14 Oct /13

Cyclone

Cyclone is the name given to a rotating storm specific to the earth’s southern hemisphere. It was first used by Henry Piddington (1797 – 1858), a merchant sea captain whose trade journeys in the Indian and Chinese seas brought him into close contact with the best and worst of tropical weather.

After retiring from sailing at the age of 33 Piddington became a writer, and his Sailor’s Horn-book for the Laws of Storms in all Parts of the World tracked 50 years of cyclones in Asia. Promoted by the Indian government, it became a standard text on tropical storms. The book suggests that for the “class of circular or highly curved winds” the word cyclone be used. Derived from the Greek word cucloma (“coil of a snake”) it is an evocative description of one of nature’s most devastating phenomena.

In the northern hemisphere, many children will associate the word with something far less threatening. The Coney Island Cyclone, a snaking roller coaster which opened in 1927, continues to attract thousands of customers each week at a cost of USD 9 per ride. Meanwhile the Indian state of Orissa, many of whose citizens would see USD 9 as a typical weekly wage, is faced with the devastation of Cyclone Phailin. India, Pakistan and Bangladesh have suffered repeatedly; the Bhola cyclone of 1970 killed an estimated half a million people.

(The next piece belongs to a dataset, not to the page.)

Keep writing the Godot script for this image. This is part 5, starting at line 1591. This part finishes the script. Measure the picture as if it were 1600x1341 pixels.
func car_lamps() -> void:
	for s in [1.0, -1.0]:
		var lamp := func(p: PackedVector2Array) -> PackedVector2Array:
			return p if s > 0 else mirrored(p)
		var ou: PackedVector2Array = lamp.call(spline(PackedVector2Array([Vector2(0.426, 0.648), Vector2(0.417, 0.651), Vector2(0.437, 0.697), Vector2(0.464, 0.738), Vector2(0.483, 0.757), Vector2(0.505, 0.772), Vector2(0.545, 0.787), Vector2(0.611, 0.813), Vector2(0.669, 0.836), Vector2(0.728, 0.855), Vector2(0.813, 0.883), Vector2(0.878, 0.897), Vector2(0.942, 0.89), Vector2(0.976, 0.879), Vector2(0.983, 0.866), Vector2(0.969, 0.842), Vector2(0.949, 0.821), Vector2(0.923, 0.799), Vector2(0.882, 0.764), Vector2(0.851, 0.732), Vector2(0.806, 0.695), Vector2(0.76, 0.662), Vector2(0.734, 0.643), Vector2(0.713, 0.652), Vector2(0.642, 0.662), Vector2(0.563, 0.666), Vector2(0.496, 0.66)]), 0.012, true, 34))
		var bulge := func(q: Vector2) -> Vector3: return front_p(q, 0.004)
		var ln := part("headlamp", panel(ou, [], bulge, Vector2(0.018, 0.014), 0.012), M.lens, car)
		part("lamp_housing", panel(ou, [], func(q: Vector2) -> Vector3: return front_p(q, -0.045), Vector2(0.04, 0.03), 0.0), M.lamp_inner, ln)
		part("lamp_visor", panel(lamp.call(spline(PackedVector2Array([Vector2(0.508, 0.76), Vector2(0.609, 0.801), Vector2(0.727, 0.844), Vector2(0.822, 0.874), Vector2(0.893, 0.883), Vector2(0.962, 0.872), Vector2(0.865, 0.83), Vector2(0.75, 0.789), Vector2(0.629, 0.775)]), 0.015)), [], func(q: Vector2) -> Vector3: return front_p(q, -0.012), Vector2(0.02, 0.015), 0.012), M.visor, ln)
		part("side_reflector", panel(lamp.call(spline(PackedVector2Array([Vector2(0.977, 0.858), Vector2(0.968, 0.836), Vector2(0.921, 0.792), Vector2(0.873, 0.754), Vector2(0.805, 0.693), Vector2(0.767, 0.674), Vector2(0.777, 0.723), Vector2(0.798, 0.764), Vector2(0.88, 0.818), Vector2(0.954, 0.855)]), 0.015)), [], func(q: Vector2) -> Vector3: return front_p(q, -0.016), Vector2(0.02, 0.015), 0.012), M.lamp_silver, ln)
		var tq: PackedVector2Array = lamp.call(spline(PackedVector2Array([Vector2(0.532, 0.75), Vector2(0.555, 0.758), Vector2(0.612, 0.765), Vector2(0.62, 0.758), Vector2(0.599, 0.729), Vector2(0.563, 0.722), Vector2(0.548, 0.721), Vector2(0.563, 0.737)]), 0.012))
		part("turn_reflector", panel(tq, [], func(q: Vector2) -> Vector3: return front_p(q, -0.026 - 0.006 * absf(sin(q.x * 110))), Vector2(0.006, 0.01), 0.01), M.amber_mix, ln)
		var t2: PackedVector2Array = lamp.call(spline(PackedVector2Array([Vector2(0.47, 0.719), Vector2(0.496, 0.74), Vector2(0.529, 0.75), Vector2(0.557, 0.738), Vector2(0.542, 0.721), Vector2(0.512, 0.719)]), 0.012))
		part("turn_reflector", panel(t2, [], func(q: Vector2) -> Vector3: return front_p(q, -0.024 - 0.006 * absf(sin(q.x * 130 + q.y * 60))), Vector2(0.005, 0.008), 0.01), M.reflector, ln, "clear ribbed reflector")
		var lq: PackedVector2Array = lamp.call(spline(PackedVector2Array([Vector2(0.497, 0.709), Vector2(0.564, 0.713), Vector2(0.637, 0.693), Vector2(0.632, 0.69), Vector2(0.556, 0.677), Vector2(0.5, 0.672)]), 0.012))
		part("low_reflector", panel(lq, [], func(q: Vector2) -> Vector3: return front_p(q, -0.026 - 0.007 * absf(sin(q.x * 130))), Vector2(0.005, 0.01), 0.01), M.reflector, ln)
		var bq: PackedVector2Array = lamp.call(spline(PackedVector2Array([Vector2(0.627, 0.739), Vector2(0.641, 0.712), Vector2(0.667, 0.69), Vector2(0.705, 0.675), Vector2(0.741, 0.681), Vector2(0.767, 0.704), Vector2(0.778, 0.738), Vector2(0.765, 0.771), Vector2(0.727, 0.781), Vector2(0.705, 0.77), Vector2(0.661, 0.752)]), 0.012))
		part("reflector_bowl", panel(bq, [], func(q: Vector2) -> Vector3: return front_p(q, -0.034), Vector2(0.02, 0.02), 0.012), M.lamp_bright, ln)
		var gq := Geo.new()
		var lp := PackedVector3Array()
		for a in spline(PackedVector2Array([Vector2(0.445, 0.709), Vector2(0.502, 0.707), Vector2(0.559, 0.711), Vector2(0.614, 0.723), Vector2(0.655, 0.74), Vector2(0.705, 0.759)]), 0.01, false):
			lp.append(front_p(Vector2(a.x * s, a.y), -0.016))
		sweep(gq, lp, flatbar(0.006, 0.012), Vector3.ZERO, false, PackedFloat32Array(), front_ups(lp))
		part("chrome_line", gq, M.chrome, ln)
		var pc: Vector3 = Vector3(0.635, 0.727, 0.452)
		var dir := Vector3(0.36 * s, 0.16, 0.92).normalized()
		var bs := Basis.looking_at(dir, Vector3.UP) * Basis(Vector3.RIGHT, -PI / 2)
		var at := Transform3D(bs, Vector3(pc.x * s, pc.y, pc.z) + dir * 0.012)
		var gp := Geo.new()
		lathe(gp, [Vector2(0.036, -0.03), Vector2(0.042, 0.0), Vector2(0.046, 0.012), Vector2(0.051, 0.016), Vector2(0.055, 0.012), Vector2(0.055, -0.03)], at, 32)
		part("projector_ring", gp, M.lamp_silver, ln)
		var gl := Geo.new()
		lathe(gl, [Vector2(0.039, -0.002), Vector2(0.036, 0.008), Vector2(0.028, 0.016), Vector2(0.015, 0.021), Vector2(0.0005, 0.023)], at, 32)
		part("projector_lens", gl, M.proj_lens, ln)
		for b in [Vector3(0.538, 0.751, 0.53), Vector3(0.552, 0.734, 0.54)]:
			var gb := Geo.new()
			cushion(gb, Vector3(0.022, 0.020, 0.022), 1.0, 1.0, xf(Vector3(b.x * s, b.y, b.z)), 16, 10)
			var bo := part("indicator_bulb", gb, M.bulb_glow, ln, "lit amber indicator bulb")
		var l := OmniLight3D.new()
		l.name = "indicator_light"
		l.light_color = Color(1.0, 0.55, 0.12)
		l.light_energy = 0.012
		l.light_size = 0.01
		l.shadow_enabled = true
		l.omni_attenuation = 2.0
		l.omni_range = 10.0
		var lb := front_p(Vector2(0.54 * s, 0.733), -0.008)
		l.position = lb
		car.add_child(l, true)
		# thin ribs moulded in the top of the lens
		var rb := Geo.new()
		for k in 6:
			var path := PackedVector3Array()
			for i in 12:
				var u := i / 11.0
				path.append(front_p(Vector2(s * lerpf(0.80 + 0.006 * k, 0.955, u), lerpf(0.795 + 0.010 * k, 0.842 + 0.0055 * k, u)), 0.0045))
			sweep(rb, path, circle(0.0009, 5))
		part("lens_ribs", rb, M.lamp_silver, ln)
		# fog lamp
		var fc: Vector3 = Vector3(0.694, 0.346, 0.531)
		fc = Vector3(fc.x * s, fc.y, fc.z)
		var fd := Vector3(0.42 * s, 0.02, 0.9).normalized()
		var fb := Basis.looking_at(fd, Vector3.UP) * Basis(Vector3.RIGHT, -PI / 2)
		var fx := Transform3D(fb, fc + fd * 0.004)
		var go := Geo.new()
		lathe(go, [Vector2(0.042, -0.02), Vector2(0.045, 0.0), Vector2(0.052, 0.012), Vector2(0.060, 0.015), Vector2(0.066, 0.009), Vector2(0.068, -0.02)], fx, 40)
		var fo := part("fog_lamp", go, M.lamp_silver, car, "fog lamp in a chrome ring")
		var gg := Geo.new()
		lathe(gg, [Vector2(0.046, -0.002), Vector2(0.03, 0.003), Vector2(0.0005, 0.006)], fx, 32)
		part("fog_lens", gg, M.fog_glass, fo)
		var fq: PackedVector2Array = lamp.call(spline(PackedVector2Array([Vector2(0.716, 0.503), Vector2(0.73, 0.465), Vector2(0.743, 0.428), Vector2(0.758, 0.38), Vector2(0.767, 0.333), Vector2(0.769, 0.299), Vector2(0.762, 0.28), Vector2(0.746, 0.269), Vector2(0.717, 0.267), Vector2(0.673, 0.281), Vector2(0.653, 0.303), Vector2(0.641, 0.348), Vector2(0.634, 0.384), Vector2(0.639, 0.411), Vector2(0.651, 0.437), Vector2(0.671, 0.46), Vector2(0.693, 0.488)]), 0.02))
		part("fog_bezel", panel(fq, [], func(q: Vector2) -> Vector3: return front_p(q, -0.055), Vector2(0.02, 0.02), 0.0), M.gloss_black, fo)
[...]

Like many natural phenomena, cyclones have sometimes changed the course of history. In 1281 a devastating cyclone hit Hakata Bay just as Mongol hordes were invading Japan. The coiling snake from the skies protected Japan’s shores against attackers who had annihilated China and the Middle East. The Japanese described this intervention as a wind of the gods. Their word for this? Kamikaze.